+++ Raw data +++
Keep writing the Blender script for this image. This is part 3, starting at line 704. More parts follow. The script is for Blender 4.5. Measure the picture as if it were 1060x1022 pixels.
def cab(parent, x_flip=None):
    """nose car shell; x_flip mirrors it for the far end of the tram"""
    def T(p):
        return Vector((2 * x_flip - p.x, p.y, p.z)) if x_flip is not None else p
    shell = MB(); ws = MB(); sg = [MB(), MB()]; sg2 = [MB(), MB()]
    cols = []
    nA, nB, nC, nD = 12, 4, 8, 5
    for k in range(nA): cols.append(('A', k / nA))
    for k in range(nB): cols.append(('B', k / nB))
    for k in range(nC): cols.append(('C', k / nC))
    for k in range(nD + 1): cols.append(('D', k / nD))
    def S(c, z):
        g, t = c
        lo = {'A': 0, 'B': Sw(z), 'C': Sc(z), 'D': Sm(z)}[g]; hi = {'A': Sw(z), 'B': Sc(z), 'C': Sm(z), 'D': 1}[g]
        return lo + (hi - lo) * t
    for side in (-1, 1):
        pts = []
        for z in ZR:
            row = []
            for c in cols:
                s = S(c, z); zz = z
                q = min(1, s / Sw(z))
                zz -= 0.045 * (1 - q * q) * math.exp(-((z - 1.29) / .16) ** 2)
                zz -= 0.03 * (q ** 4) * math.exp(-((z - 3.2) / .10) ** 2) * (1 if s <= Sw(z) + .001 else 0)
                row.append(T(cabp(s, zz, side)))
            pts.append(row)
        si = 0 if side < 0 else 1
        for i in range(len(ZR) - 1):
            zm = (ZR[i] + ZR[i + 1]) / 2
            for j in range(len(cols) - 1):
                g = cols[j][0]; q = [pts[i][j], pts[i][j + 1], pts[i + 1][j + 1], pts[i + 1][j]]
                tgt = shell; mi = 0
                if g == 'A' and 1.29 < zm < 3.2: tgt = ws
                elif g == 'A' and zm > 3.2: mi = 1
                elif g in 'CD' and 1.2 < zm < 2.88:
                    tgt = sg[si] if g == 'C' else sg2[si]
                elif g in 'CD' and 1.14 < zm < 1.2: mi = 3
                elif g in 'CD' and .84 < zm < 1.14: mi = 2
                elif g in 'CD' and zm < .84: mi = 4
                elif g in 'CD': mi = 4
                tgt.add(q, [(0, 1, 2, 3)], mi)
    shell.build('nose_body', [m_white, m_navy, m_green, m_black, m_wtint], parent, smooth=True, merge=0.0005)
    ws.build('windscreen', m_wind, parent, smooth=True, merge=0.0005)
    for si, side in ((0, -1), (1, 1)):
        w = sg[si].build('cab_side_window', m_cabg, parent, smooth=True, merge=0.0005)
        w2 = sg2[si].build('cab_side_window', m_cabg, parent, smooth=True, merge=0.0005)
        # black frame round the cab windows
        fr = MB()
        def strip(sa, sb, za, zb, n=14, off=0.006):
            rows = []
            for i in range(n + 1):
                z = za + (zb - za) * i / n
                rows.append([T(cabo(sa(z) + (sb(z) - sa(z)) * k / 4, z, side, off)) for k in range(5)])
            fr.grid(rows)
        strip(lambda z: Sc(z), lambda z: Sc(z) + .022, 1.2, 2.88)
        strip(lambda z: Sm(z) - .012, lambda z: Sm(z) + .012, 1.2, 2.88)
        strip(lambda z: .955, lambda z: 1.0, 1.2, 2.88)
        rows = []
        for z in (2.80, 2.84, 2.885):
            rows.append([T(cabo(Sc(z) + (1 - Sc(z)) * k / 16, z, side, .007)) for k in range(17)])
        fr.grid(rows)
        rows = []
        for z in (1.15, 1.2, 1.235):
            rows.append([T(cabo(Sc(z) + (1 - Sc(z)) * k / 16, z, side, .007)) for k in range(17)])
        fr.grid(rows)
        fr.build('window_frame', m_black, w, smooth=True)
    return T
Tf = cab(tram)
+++
Requirement: Reproduce the full listing word for word.

Result of this exercise:
Keep writing the Blender script for this image. This is part 3, starting at line 704. More parts follow. The script is for Blender 4.5. Measure the picture as if it were 1060x1022 pixels.
def cab(parent, x_flip=None):
    """nose car shell; x_flip mirrors it for the far end of the tram"""
    def T(p):
        return Vector((2 * x_flip - p.x, p.y, p.z)) if x_flip is not None else p
    shell = MB(); ws = MB(); sg = [MB(), MB()]; sg2 = [MB(), MB()]
    cols = []
    nA, nB, nC, nD = 12, 4, 8, 5
    for k in range(nA): cols.append(('A', k / nA))
    for k in range(nB): cols.append(('B', k / nB))
    for k in range(nC): cols.append(('C', k / nC))
    for k in range(nD + 1): cols.append(('D', k / nD))
    def S(c, z):
        g, t = c
        lo = {'A': 0, 'B': Sw(z), 'C': Sc(z), 'D': Sm(z)}[g]; hi = {'A': Sw(z), 'B': Sc(z), 'C': Sm(z), 'D': 1}[g]
        return lo + (hi - lo) * t
    for side in (-1, 1):
        pts = []
        for z in ZR:
            row = []
            for c in cols:
                s = S(c, z); zz = z
                q = min(1, s / Sw(z))
                zz -= 0.045 * (1 - q * q) * math.exp(-((z - 1.29) / .16) ** 2)
                zz -= 0.03 * (q ** 4) * math.exp(-((z - 3.2) / .10) ** 2) * (1 if s <= Sw(z) + .001 else 0)
                row.append(T(cabp(s, zz, side)))
            pts.append(row)
        si = 0 if side < 0 else 1
        for i in range(len(ZR) - 1):
            zm = (ZR[i] + ZR[i + 1]) / 2
            for j in range(len(cols) - 1):
                g = cols[j][0]; q = [pts[i][j], pts[i][j + 1], pts[i + 1][j + 1], pts[i + 1][j]]
                tgt = shell; mi = 0
                if g == 'A' and 1.29 < zm < 3.2: tgt = ws
                elif g == 'A' and zm > 3.2: mi = 1
                elif g in 'CD' and 1.2 < zm < 2.88:
                    tgt = sg[si] if g == 'C' else sg2[si]
                elif g in 'CD' and 1.14 < zm < 1.2: mi = 3
                elif g in 'CD' and .84 < zm < 1.14: mi = 2
                elif g in 'CD' and zm < .84: mi = 4
                elif g in 'CD': mi = 4
                tgt.add(q, [(0, 1, 2, 3)], mi)
    shell.build('nose_body', [m_white, m_navy, m_green, m_black, m_wtint], parent, smooth=True, merge=0.0005)
    ws.build('windscreen', m_wind, parent, smooth=True, merge=0.0005)
    for si, side in ((0, -1), (1, 1)):
        w = sg[si].build('cab_side_window', m_cabg, parent, smooth=True, merge=0.0005)
        w2 = sg2[si].build('cab_side_window', m_cabg, parent, smooth=True, merge=0.0005)
        # black frame round the cab windows
        fr = MB()
        def strip(sa, sb, za, zb, n=14, off=0.006):
            rows = []
            for i in range(n + 1):
                z = za + (zb - za) * i / n
                rows.append([T(cabo(sa(z) + (sb(z) - sa(z)) * k / 4, z, side, off)) for k in range(5)])
            fr.grid(rows)
        strip(lambda z: Sc(z), lambda z: Sc(z) + .022, 1.2, 2.88)
        strip(lambda z: Sm(z) - .012, lambda z: Sm(z) + .012, 1.2, 2.88)
        strip(lambda z: .955, lambda z: 1.0, 1.2, 2.88)
        rows = []
        for z in (2.80, 2.84, 2.885):
            rows.append([T(cabo(Sc(z) + (1 - Sc(z)) * k / 16, z, side, .007)) for k in range(17)])
        fr.grid(rows)
        rows = []
        for z in (1.15, 1.2, 1.235):
            rows.append([T(cabo(Sc(z) + (1 - Sc(z)) * k / 16, z, side, .007)) for k in range(17)])
        fr.grid(rows)
        fr.build('window_frame', m_black, w, smooth=True)
    return T
Tf = cab(tram)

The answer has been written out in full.